■ Exercise prompt ■
Reproduce every line of the material below, but drop the pictures.
********************
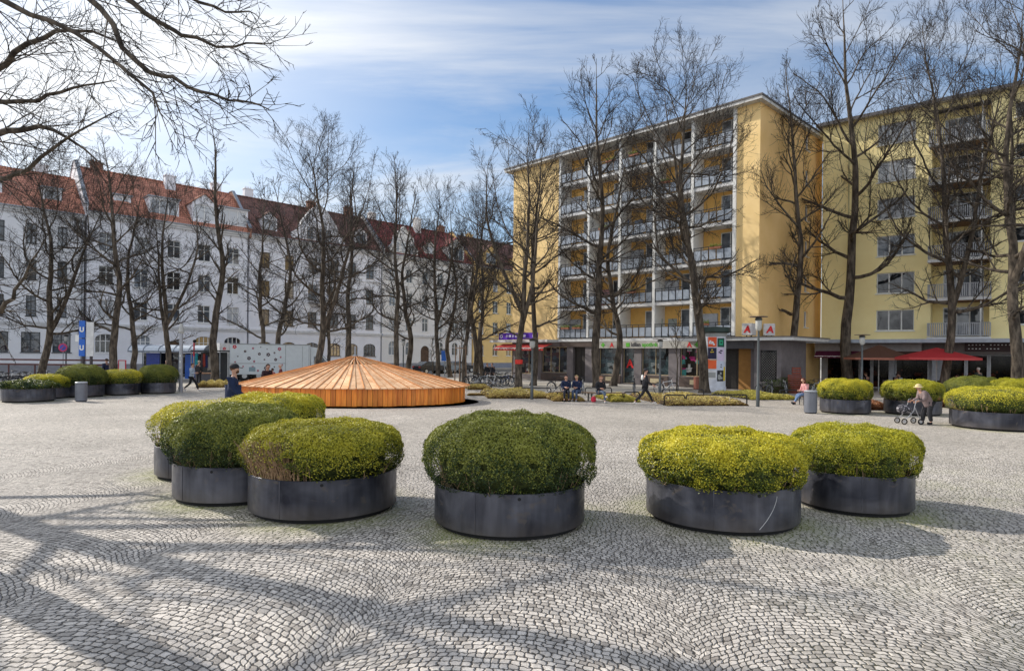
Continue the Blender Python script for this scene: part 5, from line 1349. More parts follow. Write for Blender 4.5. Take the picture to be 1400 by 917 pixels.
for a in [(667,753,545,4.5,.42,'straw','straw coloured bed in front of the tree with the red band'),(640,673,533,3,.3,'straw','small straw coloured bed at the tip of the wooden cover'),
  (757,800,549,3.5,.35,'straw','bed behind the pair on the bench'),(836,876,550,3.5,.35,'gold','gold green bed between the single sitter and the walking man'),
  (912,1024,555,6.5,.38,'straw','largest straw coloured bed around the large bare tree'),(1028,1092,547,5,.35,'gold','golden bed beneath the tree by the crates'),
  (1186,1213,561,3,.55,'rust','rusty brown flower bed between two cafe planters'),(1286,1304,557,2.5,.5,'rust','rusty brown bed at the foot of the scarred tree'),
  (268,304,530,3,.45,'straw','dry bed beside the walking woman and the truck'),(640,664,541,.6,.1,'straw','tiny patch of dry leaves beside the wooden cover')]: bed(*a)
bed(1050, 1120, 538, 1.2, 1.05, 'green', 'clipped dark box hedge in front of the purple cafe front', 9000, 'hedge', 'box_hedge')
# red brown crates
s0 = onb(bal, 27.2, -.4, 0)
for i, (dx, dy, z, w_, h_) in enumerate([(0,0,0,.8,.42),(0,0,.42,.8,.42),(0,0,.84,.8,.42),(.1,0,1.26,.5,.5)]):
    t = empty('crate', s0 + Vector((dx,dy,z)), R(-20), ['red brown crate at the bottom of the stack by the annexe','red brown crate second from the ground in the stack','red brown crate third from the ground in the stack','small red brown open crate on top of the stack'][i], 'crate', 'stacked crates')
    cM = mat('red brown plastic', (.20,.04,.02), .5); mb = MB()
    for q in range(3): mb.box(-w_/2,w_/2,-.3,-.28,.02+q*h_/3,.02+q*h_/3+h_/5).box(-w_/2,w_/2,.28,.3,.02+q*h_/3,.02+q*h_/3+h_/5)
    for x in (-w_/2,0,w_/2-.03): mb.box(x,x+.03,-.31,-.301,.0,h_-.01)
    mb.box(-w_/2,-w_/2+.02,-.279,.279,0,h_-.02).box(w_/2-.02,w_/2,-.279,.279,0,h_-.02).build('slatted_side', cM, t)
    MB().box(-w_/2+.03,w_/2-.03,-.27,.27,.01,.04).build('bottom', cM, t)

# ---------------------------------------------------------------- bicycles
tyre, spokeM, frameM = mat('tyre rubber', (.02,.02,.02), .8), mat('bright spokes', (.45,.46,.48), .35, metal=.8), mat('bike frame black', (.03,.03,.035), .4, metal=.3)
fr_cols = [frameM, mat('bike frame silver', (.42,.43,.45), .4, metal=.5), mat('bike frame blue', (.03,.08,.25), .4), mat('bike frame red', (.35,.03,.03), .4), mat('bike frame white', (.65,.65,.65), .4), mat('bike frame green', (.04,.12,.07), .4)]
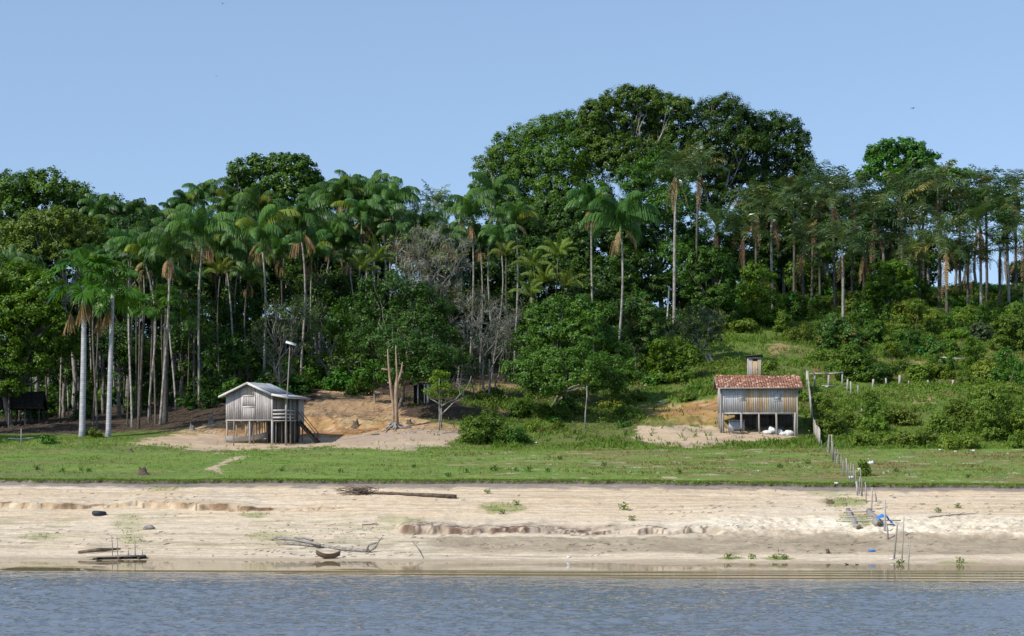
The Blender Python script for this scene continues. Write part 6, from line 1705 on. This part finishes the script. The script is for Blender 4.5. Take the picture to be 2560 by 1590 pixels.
********************
■ The output ■
Continue the Blender Python script for this scene: part 5, from line 1349. More parts follow. Write for Blender 4.5. Take the picture to be 1400 by 917 pixels.
for a in [(667,753,545,4.5,.42,'straw','straw coloured bed in front of the tree with the red band'),(640,673,533,3,.3,'straw','small straw coloured bed at the tip of the wooden cover'),
  (757,800,549,3.5,.35,'straw','bed behind the pair on the bench'),(836,876,550,3.5,.35,'gold','gold green bed between the single sitter and the walking man'),
  (912,1024,555,6.5,.38,'straw','largest straw coloured bed around the large bare tree'),(1028,1092,547,5,.35,'gold','golden bed beneath the tree by the crates'),
  (1186,1213,561,3,.55,'rust','rusty brown flower bed between two cafe planters'),(1286,1304,557,2.5,.5,'rust','rusty brown bed at the foot of the scarred tree'),
  (268,304,530,3,.45,'straw','dry bed beside the walking woman and the truck'),(640,664,541,.6,.1,'straw','tiny patch of dry leaves beside the wooden cover')]: bed(*a)
bed(1050, 1120, 538, 1.2, 1.05, 'green', 'clipped dark box hedge in front of the purple cafe front', 9000, 'hedge', 'box_hedge')
# red brown crates
s0 = onb(bal, 27.2, -.4, 0)
for i, (dx, dy, z, w_, h_) in enumerate([(0,0,0,.8,.42),(0,0,.42,.8,.42),(0,0,.84,.8,.42),(.1,0,1.26,.5,.5)]):
    t = empty('crate', s0 + Vector((dx,dy,z)), R(-20), ['red brown crate at the bottom of the stack by the annexe','red brown crate second from the ground in the stack','red brown crate third from the ground in the stack','small red brown open crate on top of the stack'][i], 'crate', 'stacked crates')
    cM = mat('red brown plastic', (.20,.04,.02), .5); mb = MB()
    for q in range(3): mb.box(-w_/2,w_/2,-.3,-.28,.02+q*h_/3,.02+q*h_/3+h_/5).box(-w_/2,w_/2,.28,.3,.02+q*h_/3,.02+q*h_/3+h_/5)
    for x in (-w_/2,0,w_/2-.03): mb.box(x,x+.03,-.31,-.301,.0,h_-.01)
    mb.box(-w_/2,-w_/2+.02,-.279,.279,0,h_-.02).box(w_/2-.02,w_/2,-.279,.279,0,h_-.02).build('slatted_side', cM, t)
    MB().box(-w_/2+.03,w_/2-.03,-.27,.27,.01,.04).build('bottom', cM, t)

# ---------------------------------------------------------------- bicycles
tyre, spokeM, frameM = mat('tyre rubber', (.02,.02,.02), .8), mat('bright spokes', (.45,.46,.48), .35, metal=.8), mat('bike frame black', (.03,.03,.035), .4, metal=.3)
fr_cols = [frameM, mat('bike frame silver', (.42,.43,.45), .4, metal=.5), mat('bike frame blue', (.03,.08,.25), .4), mat('bike frame red', (.35,.03,.03), .4), mat('bike frame white', (.65,.65,.65), .4), mat('bike frame green', (.04,.12,.07), .4)]
The Blender Python script for this scene continues. Write part 6, from line 1705 on. This part finishes the script. The script is for Blender 4.5. Take the picture to be 2560 by 1590 pixels.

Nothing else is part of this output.